Nach Ansicht der FDP baut der Bundespräsident den Sozialdemokraten derzeit eine "gesichtswahrende Brücke" zurück in die große Koalition. Der Erste Parlamentarische Geschäftsführer der FDP-Fraktion, Marco Buschmann, sagte der dpa: "Es bleibt zu hoffen, dass der Bundespräsident auch zu mehr Professionalität in der Bundesregierung angeregt hat." Denn das Verhalten Schmidts und Hendricks', "die sich gegenseitig mit Rechtsverstößen überbieten, gibt kein gutes Bild ab und gefährdet die Kultur unseres Rechtsstaates."

Die SPD hatte sich nach der Bundestagswahl, bei der sie ihr bisher schlechtestes Ergebnis eingefahren hat, zunächst auf eine Rolle in der Opposition festgelegt. Nach dem Scheitern der Sondierungen für eine Jamaika-Koalition aus Union, FDP und Grünen hatte Steinmeier in einer ungewöhnlichen Ansprache an die Verantwortung der Parteien appelliert - die diese "nicht einfach an die Wählerinnen und Wähler zurückgeben" könnten.

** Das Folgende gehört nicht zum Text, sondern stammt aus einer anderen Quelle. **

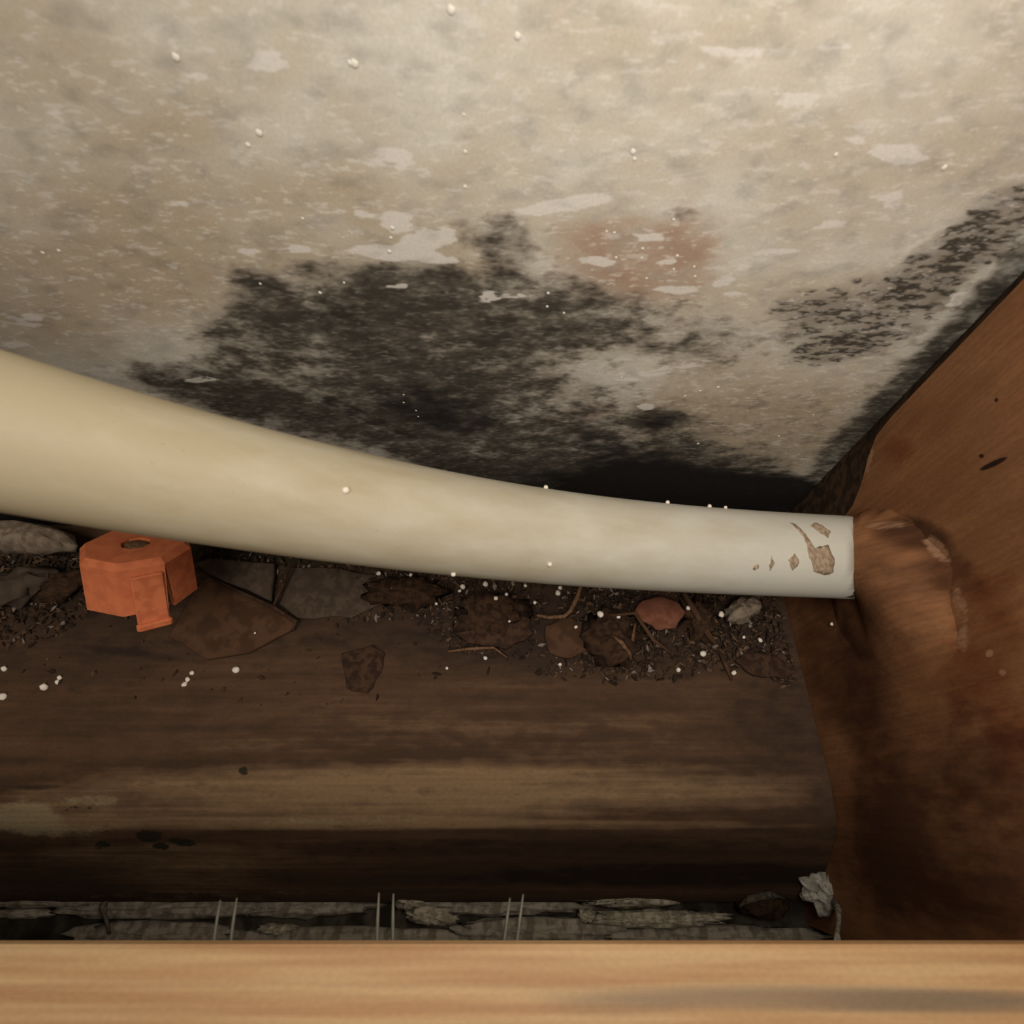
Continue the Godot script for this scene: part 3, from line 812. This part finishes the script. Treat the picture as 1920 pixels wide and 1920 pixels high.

Die stellvertretende SPD-Chefin und Ministerpräsidentin von Mecklenburg-Vorpommern, Manuela Schwesig, sagte, es gebe in der Partei sehr unterschiedliche Meinungen zum weiteren Vorgehen. Die einen lehnten eine große Koalition massiv ab, andere stünden Neuwahlen skeptisch gegenüber, es gebe auch viele Befürworter dritter Möglichkeiten. Deshalb müsse die SPD nun in Ruhe beraten und versuchen, eine gemeinsame Lösung zu finden. Sie selbst sei weiter skeptisch, "dass man einfach ein Weiter-so in einer großen Koalition machen kann".

Agrarminister Schmidt und Umweltministerin Hendricks wollen nun zu einem kollegialen Umgang zurückkehren. Man könne über die nationale Umsetzung des EU-Beschlusses jetzt reden. Hier will Schmidt auf Hendricks zugehen, mit dem Ziel, einen zurückhaltenderen Umgang mit Glyphosat zu finden, wie ein Sprecher sagte.

Die Linke könnte nach den Worten ihrer Parteivorsitzenden Katja Kipping profitieren, wenn die SPD die große Koalition mit der Union fortsetzen sollte. Eine SPD im Korsett der großen Koalition "macht einen Platz frei, den die Linke von links besetzen sollte", sagte Kipping der Deutschen Presse-Agentur. Sie fügte hinzu: "Wir bieten denen eine politische Heimat, die die GroKo-Politik der sozialen Verunsicherung korrigiert sehen wollen."